One thing I never read, if possible: ebooks. That said, in these strange times, they are what folks need — and, because these are strange times, it’s causing problems. Ars Technica has the story.
How Adobe InDesign Took Over
Way back in the day — that is, before the mid-nineties — publishing on the Mac consisted of Quark XPress. Okay, sure, there was Aldus Publisher and some bit players, but it was basically Quark or nothing. I used Quark in book design back then, and … basically hated it.
I was one of the early adopters of InDesign, dragging co-workers and companies along with me, as part of my time working at Tropicana. Not the juice cartons themselves — those were done in Illustrator — but the ancillary stuff, like marketing materials, sell sheets, and so on.

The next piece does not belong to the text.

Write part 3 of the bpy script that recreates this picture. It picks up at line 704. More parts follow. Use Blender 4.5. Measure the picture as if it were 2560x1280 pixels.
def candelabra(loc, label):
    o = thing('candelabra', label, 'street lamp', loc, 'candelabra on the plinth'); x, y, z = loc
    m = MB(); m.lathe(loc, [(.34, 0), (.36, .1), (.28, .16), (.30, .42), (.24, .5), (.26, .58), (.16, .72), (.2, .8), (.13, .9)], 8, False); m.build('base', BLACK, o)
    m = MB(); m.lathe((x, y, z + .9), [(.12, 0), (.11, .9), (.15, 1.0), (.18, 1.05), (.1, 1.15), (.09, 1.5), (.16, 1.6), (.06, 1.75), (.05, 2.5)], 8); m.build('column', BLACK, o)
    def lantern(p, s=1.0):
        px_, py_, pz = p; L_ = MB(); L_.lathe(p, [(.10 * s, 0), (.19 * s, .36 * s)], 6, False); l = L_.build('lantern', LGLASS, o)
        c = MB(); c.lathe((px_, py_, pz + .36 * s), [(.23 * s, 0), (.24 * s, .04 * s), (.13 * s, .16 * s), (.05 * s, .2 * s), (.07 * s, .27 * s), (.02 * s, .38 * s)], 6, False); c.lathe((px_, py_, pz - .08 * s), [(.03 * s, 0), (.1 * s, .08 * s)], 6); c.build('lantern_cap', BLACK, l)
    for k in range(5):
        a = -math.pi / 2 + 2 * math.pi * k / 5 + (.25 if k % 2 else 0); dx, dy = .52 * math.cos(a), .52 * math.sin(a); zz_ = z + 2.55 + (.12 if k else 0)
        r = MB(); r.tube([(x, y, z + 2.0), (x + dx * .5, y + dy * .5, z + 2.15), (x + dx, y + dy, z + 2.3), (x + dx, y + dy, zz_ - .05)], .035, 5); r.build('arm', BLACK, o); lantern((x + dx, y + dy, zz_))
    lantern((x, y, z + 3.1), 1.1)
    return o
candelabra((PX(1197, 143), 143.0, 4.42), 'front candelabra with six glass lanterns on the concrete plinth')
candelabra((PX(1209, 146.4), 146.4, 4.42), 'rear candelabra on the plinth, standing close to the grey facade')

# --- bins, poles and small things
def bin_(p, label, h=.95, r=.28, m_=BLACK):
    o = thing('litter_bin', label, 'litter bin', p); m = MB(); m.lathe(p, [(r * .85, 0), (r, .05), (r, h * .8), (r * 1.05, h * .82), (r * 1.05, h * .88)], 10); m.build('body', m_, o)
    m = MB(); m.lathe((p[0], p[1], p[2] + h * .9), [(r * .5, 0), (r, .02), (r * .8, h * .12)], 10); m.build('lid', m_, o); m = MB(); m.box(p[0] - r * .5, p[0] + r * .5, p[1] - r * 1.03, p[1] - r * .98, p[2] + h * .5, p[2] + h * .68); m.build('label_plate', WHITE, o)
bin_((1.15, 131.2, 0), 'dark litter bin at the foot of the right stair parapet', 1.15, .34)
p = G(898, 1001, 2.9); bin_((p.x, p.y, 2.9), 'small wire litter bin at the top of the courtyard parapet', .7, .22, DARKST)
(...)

AppleInsider ran a piece a while ago (I’d missed it, initially), “How Adobe InDesign took over publishing with Steve Jobs’ help.” Good history for those of you who don’t know about those days or want a trip down memory lane, best summarized, in fact, by a commenter on the article: “This covers an interesting arc. Adobe went from an ambitious upstart trying to unseat an established, albeit arrogant, standard, to becoming the arrogant standard.”
“The 2010s were supposed to bring the ebook revolution. It never quite came.”
From Vox:
“Publishing spent the 2010s fighting tooth and nail against ebooks. There were unintended consequences.”
Fascinating look at the how’s and why’s of traditional books vs. ebooks. (Needless to say, I’m firmly on the side of the traditional printed version.)